Cette hypothèse repose sur un malentendu : ce n’est pas parce que Wim Delvoye travaille avec des matériaux, des savoir-faire parfois issus de la culture populaire – ni parce qu’il a le souci de la lisibilité de ses œuvres, qui ne s’adressent pas au seul public restreint de l’art contemporain, mais entendent, sinon toucher tous les publics, du moins être compréhensibles par nombre d’entre eux - que sa création est passible d’un tel jugement esthétique – bien au contraire.

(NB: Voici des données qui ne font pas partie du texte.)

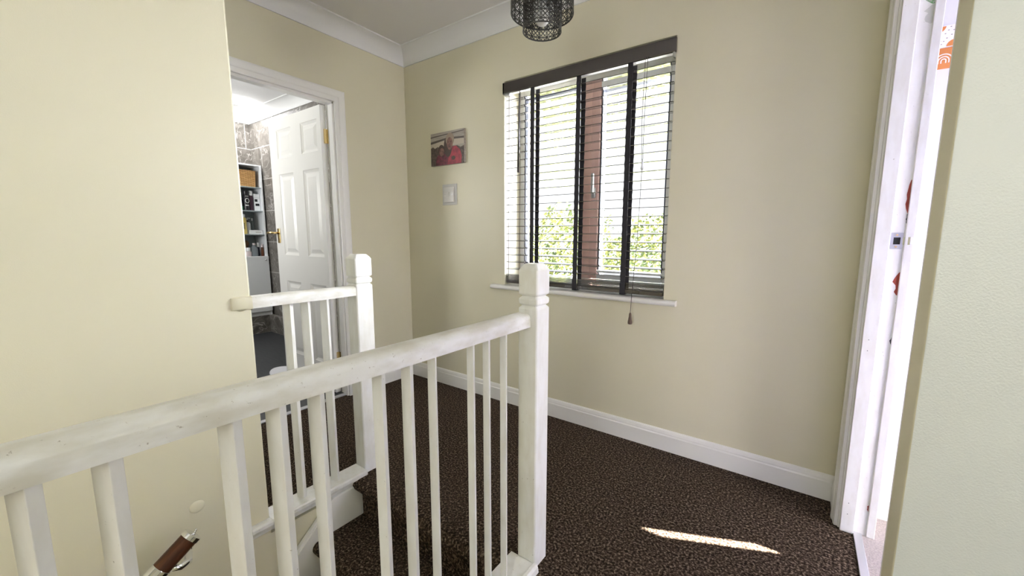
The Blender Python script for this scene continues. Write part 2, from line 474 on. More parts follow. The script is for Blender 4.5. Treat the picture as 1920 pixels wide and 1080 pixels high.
obj('lever', bm, m_brass, h1, smooth=True)
for z in (1.70, 0.20):
    bm = bmesh.new()
    tube(bm, [(LX1 - LX0 + 0.012, 0.040, z), (LX1 - LX0 + 0.012, 0.040, z + 0.09)], 0.006, 10)
    box(bm, LX1 - LX0, LX1 - LX0 + 0.012, 0.018, 0.040, z, z + 0.09)
    obj('hinge', bm, m_brass, leaf)

# ------------------------------------------------------------------ bathroom
BX0, BY1 = -5.285, 2.035
struct('wall_bathroom_end', bx(BX0 - 0.1, BX0, -0.3, BY1 + 0.1, -0.1, 2.6), m_tile)
struct('wall_bathroom_side', bx(BX0, XB - 0.1, BY1, BY1 + 0.1, -0.1, 2.6), m_tile)
struct('wall_bathroom_near', wall_with_hole_y(-0.3, -0.2, BX0, XB - 0.1, -0.1, 2.6, -4.4, -3.6, 1.1, 2.0), m_tile)
struct('ceiling_bathroom', bx(BX0 - 0.1, XB - 0.1, -0.3, BY1 + 0.1, CZ, 2.6), mat('bathroom_ceiling_paint', (0.88, 0.88, 0.88), 0.6))
struct('floor_bathroom', bx(BX0, XB - 0.02, -0.3, BY1, -0.1, 0.0), m_bathfloor)
bm = bmesh.new(); loft(bm, [[(BX0 + d, -0.2, z) for d, z in c], [(BX0 + d, BY1 - d, z) for d, z in c]])
loft(bm, [[(BX0 + d, BY1 - d, z) for d, z in c], [(XB - 0.1, BY1 - d, z) for d, z in c]])
struct('trim_6', bm, m_grey, smooth='auto')
bm = bmesh.new()
extrude_z(bm, [(BX0, -0.2), (-5.03, -0.2), (-5.03, 1.985), (-2.9, 1.985), (-2.9, BY1), (BX0, BY1)], 0, 0.2)
struct('trim_7', bm, m_tile, bevel=0.004)

# square ring ceiling light
bm = bmesh.new()
def rr(hs, z, rad=0.05, k=5):
    out = []
    for qx, qy, a0 in ((1, 1, 0), (-1, 1, 90), (-1, -1, 180), (1, -1, 270)):
        for i in range(k + 1):
            a = math.radians(a0 + 90 * i / k)
            out.append((qx * (hs - rad) + rad * math.cos(a), qy * (hs - rad) + rad * math.sin(a), z))
    return out
loft(bm, [rr(0.235, 0.045), rr(0.235, 0.0), rr(0.23, -0.005), rr(0.19, -0.005, 0.035), rr(0.185, 0.0, 0.035), rr(0.185, 0.045, 0.035)], cap=False)
cl = empty('ceiling_light', (-4.945, 1.695, CZ - 0.047), 'glowing white square ring light on the bathroom ceiling', 'ceiling light')
obj('light_ring', bm, emis('light_ring_glow', (1, 1, 1), 3), cl)
obj('mounting_plate', bx(-0.184, 0.184, -0.184, 0.184, 0.03, 0.047), m_grey, cl)
area('bathroom_lamp', (-4.945, 1.695, CZ - 0.07), (0, 0, -1), 0.5, 0.5, 6)

# bath mat
bm = bmesh.new()
lathe(bm, [(0.0, 0.001), (0.24, 0.001), (0.26, 0.006), (0.255, 0.013), (0.23, 0.016), (0.0, 0.017)], 48, cap=False)
for v in bm.verts:
    v.co.x *= 1.25; v.co.y *= 0.5
o = obj('bath_mat', bm, mat('white_towelling', (0.85, 0.85, 0.88), 0.95, bump=(300, 0.9, 0.004)), smooth=True, loc=(-3.25, 1.45 - 0.02, 0.0))
tag(o, 'white oval bath mat on the dark bathroom floor by the open door', 'bath mat')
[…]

Le kitsch était décrit par C.Greenberg, significativement en 1939, comme phénomène symétrique et contemporain des avant-gardes : ce succédané de culture, destiné aux publics populaires déculturés ( insensibles aux valeurs culturelles, mais avides de divertissement), aurait d’abord été un art de détournement de la tradition culturelle et artistique, et un formidable dispositif de propagande instrumentalisé par les régimes totalitaires – justement parce qu’il permettait l’expression et la communication efficace de messages idéologiques simples.

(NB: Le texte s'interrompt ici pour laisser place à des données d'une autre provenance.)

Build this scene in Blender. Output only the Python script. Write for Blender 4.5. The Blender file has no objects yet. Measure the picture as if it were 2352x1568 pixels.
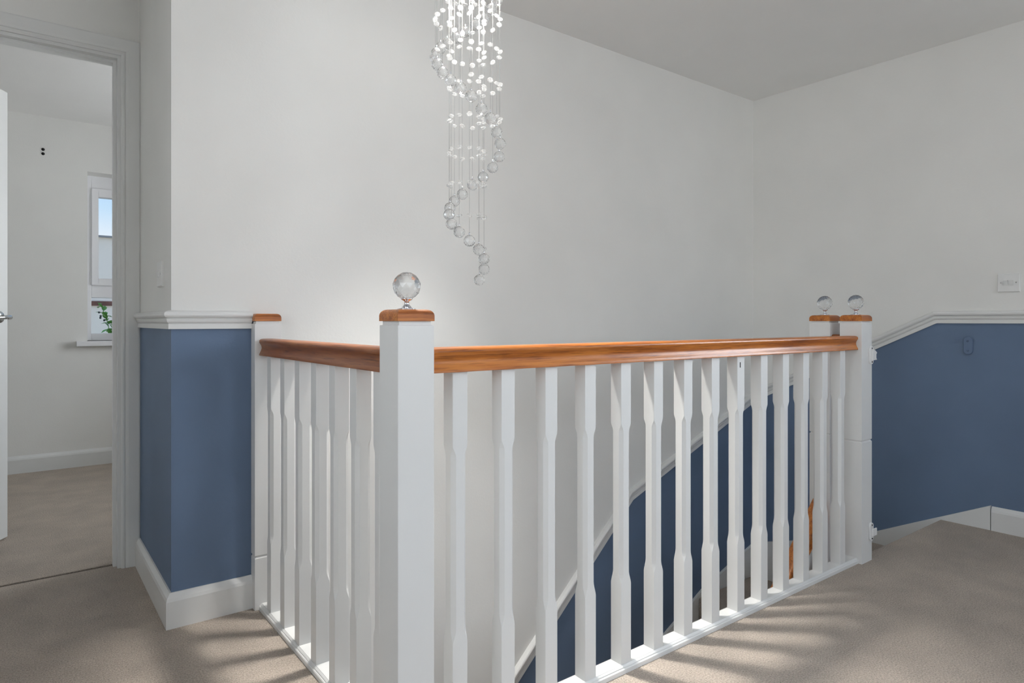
import bpy, bmesh, math, random
from mathutils import Vector, Matrix
random.seed(7)
PI = math.pi
scene = bpy.context.scene
COL = scene.collection

# ------------------------------------------------------------------ camera
FPX, CY, YAW = 1496.6, 737.2, math.radians(37.18)
cam_d = bpy.data.cameras.new('camera'); cam = bpy.data.objects.new('camera', cam_d); COL.objects.link(cam)
cam_d.sensor_fit = 'HORIZONTAL'; cam_d.sensor_width = 36.0
cam_d.lens = 36.0 * FPX / 2352
cam_d.shift_y = -(784 - CY) / 2352
cam_d.clip_start = 0.02
cam.location = (0, 0, 1.0)
cam.rotation_euler = (PI / 2, 0, -YAW)
scene.camera = cam

# ------------------------------------------------------------------ view, world, lights
vs = scene.view_settings
vs.view_transform = 'Standard'; vs.look = 'None'; vs.gamma = 1.0; vs.use_curve_mapping = False
vs.exposure = 0.0
cy = scene.cycles
cy.use_denoising = True
cy.max_bounces = 12; cy.diffuse_bounces = 6; cy.glossy_bounces = 4
cy.transmission_bounces = 8; cy.transparent_max_bounces = 16
cy.use_adaptive_sampling = True; cy.adaptive_threshold = 0.08; cy.adaptive_min_samples = 16; cy.use_light_tree = False
cy.sample_clamp_indirect = 4.0

world = bpy.data.worlds.new('daylight_sky'); scene.world = world; world.use_nodes = True
wn = world.node_tree.nodes; wl = world.node_tree.links; wn.clear()
w_out = wn.new('ShaderNodeOutputWorld'); w_bg = wn.new('ShaderNodeBackground')
w_tc = wn.new('ShaderNodeTexCoord'); w_sep = wn.new('ShaderNodeSeparateXYZ'); w_ramp = wn.new('ShaderNodeValToRGB')
wl.new(w_tc.outputs['Generated'], w_sep.inputs[0]); wl.new(w_sep.outputs['Z'], w_ramp.inputs[0])
wl.new(w_ramp.outputs[0], w_bg.inputs[0]); wl.new(w_bg.outputs[0], w_out.inputs[0])
el = w_ramp.color_ramp.elements
el[0].position = 0.0; el[0].color = (0.86, 0.90, 0.97, 1)
el[1].position = 1.0; el[1].color = (0.42, 0.60, 0.95, 1)
for pos, c in ((0.105, (0.84, 0.91, 1.0, 1)), (0.145, (0.58, 0.79, 1.0, 1)), (0.19, (0.45, 0.69, 1.0, 1))):
    e = el.new(pos); e.color = c
w_bg.inputs[1].default_value = 1.05

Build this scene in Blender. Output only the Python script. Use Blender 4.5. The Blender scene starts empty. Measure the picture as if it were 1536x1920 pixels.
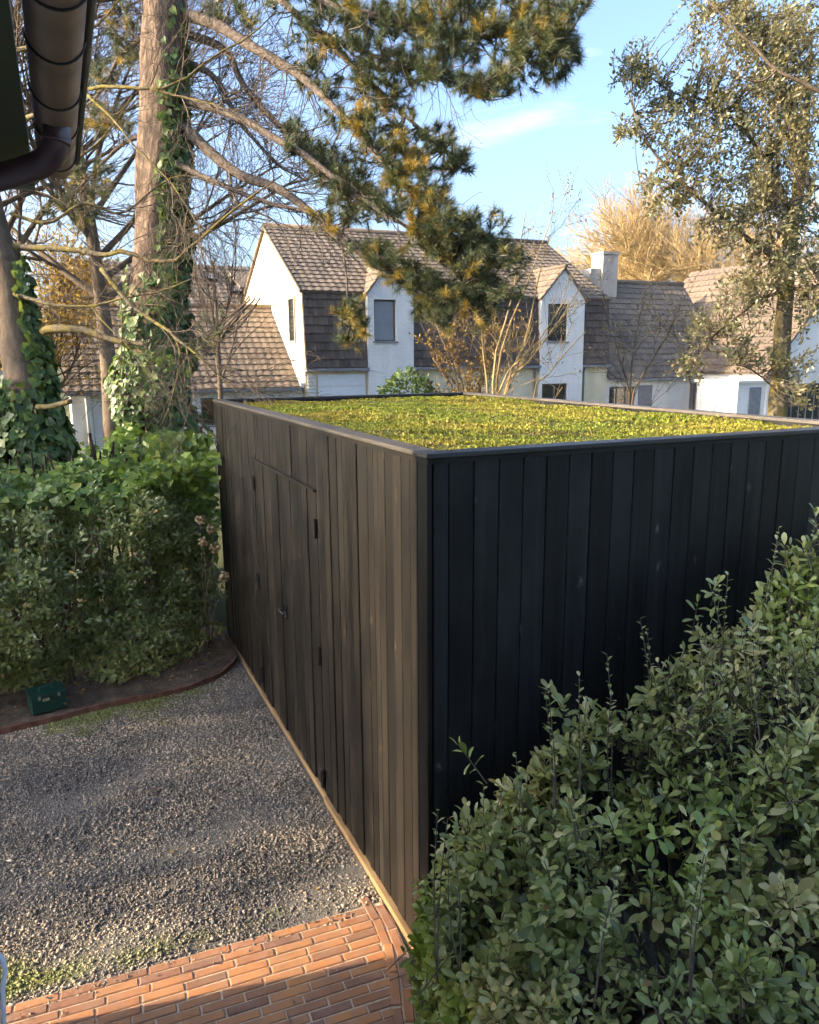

Si certaines des procédures de production de l’oeuvre de Wim Delvoye (et de tant d’autres artistes depuis un demi-siècle) sont communes à celles des objets kitsch – les uns comme les autres pouvant être fabriqués mécaniquement, par exemple - et si le détournement est bien une figure rhétorique centrale de la création de Wim Delvoye, - comme de celle de tant d’autres – les objectifs artistiques, les effets de sens et la relation au spectateur sont radicalement opposés : le kitsch détourne pour répéter en édulcorant, en vidant de son sens une forme, une création ; Wim Delvoye détourne pour inventer, pour produire un effet de sens inédit, dérangeant, ou stimulant. Le kitsch prédigère, évite tout effort au spectateur ; Wim Delvoye le met violemment à contribution.

« Tout ce qui est kitsch est académique et inversement, tout ce qui est académique est kitsch » écrivait encore Greenberg ; Wim Delvoye donne à voir, matérialise en quelque sorte la vérité, l’actualité de cet axiome : il incorpore, en les déplaçant, des éléments du vocabulaire académique ( - peinture, matières, belle ouvrage…), de la culture populaire (tatouage, taxidermie, bricolage), et des procédures kitsch (formules, détournement) dans des œuvres à visée résolument non-conformiste. Wim Delvoye n’est pas kitsch ; mais son travail, comparable en cela à celui de certains artistes pop, par une utilisation et une mise en visibilité des procédures et des effets du kitsch, invite le spectateur à interroger le rapport des cultures artistiques, savantes et populaires, ainsi que la pertinence de son jugement de goût.